Die Eisleber Stasi-Dienststelle informierte eine Woche später dessen Mutter. „Sie bat um die Überführung ihres Sohnes und musste erfahren, dass eine Exhumierung erst nach sieben Jahren erlaubt sei“, berichtet Marit Krätzer, die von Hause aus Bibliothekarin und Diplom-Verlagskauffrau ist.
Für sie sind auch deshalb die wiederhergestellten Unterlagen aus Eisleben „ein Glücksfall“, wie sie sagt. Dadurch könne man manches Schicksal auch heute noch aufklären.
Akten der Stasi aus Hettstedt und Sangerhausen lagern in Halle
Auch aus Hettstedt und Sangerhausen lagern Akten aus den Stasi-Dienststellen im Archiv in Halle.
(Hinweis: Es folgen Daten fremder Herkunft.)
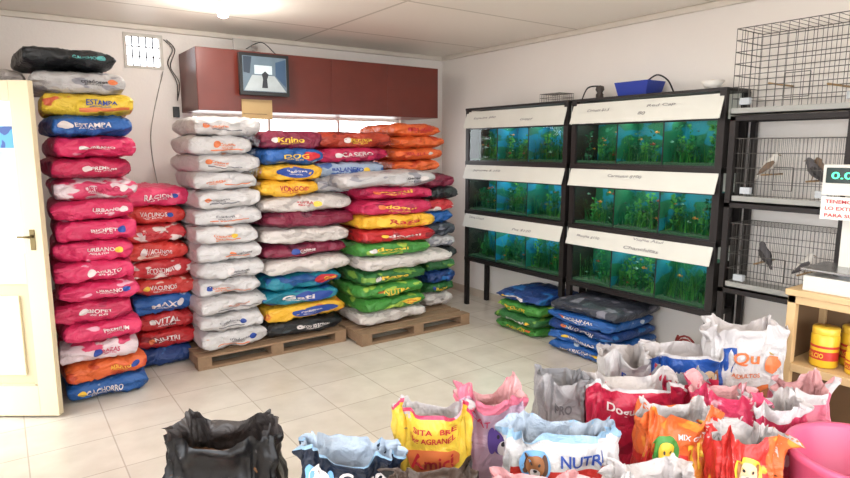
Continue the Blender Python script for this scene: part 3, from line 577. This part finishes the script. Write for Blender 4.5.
obag(1.375,1.28,.33,.16,.5,odp,ip,kt,0,.75,.04,pat=lambda a,q:(ogn if q<.8 else None))
obag(1.75,1.12,.28,.15,.5,owhite,iw,kb,0,.75,.04,deco=[D(text='MIX',r=(-.5,.5,.8,.88),m=RD)])
obag(2.517,1.48,.24,.16,.56,ocr,ig,kb,0,.7,.05)
b=B(); tp=mat('tub_pink',s(206,88,124),rough=.35,var=.06)
b.revolve([(0,0),(.19,0),(.2,.01),(.24,.46),(.255,.47),(.261,.49),(.256,.5),(.24,.5),(.23,.485),(.195,.03),(0,.03)],(2.50,.74,0),tp,48); b.build('plastic_tub')

# ------------------------------------------------------------------ lights
w=bpy.data.worlds.new('sky'); scene.world=w; w.use_nodes=True; bg=w.node_tree.nodes['Background']; bg.inputs[0].default_value=(.92,.955,1,1); bg.inputs[1].default_value=6.5
def lamp(name,loc,size,sy,e,col=(1,.97,.93),rot=(0,0,0)):
    ld=bpy.data.lights.new(name,'AREA'); ld.shape='RECTANGLE'; ld.size=size; ld.size_y=sy; ld.energy=e; ld.color=col
    o=bpy.data.objects.new(name,ld); scene.collection.objects.link(o); o.location=loc; o.rotation_euler=rot; return o
for i,(x,y) in enumerate([(1.6,.2),(2.2,2.6)]):  # unseen tube fixtures, added on the ceiling to brighten the room
    b=B(); b.box((x-.6,y-.07,H-.04),(x+.6,y+.07,H),white); b.tube((x-.56,y,H-.06),(x+.56,y,H-.06),.014,mat('tube_glow',(1,1,1)),8); fx=b.build('added_fill_fixture')
    l=lamp('added_fill_light',(0,0,0),1.1,.1,22); l.location=(x,y,H-.09); l.parent=fx
pl=bpy.data.lights.new('bulb_light','POINT'); pl.energy=20; pl.color=(1,.96,.9); pl.shadow_soft_size=.05; po=bpy.data.objects.new('bulb_light',pl); scene.collection.objects.link(po); po.location=(1.37,4.36,2.44)

# ------------------------------------------------------------------ camera
yaw=math.radians(35.3); p=math.atan(91/600)
F=Vector((math.sin(yaw),math.cos(yaw),0)); R=Vector((math.cos(yaw),-math.sin(yaw),0)); Z=Vector((0,0,1))
fw=F*math.cos(p)-Z*math.sin(p); up=F*math.sin(p)+Z*math.cos(p)
cd=bpy.data.cameras.new('camera'); cd.sensor_width=36; cd.lens=600/850*36; cd.clip_start=.05
co=bpy.data.objects.new('camera',cd); scene.collection.objects.link(co)
m=Matrix((R,up,-fw)).transposed().to_4x4(); m.translation=(0,0,1.6); co.matrix_world=m
scene.camera=co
Was in beiden Städten nicht gefunden wurde, sind Säcke mit zerrissenen Unterlagen so wie in Eisleben. Vermutlich, weil dort mehr Zeit war, um die Aktenberge auf anderem Wege zu vernichten.
So haben Augenzeugen berichtet, dass in der Berg- und Rosenstadt karrenweise Unterlagen von der Stasi in der Marienstraße 2 in den nahe gelegenen VEB Raumkultur geschafft und dort verbrannt worden seien. „Nur die Blechteile der Ordner blieben übrig“, so ein Sangerhäuser Bürger. Er hat in der vergangenen Woche einen neuen Antrag auf Akteneinsicht abgegeben. „Es lohnt sich, auch jetzt noch nachprüfen zu lassen, ob die Stasi einen im Visier hatte “, sagt die Behördenchefin in Halle.
Stasiunterlagen aus Mansfeld-Südharz werden ständig weiter erschlossen
Schließlich würden die Bestände aus der Region ständig weiter durchforstet und erschlossen. Und manchmal stößt man auch durch Zufall auf Unterlagen. So wie im Jahre 2012, als der neue Eigentümer der Stasi-Villa in Eisleben in einem Bunker noch Reste von alten Akten entdeckte. Sie waren allerdings nicht verwertbar. Im Gegensatz zu den in kleine Teile zerrissenen Akten, die noch in etlichen Säcken aus Eisleben in Berlin lagern.
Dort wird ein virtuelles Verfahren entwickelt, mit dem irgendwann auch diese Überbleibsel der DDR-Geheimpolizei wieder lesbar sind. Dann könnte Archivarin Kathrin Rabe in der Außenstelle in Halle weitere Mappen mit Stasi-Unterlagen füllen. „Es gibt für uns noch eine Menge zu tun“, ist sich ihre Leiterin Marit Krätzer sicher. (mz)
Die Stasi-Unterlagen-Behörde aus Halle ist auch zum Sachsen-Anhalt-Tag am 10. September in Sangerhausen mit einem Infostand vertreten.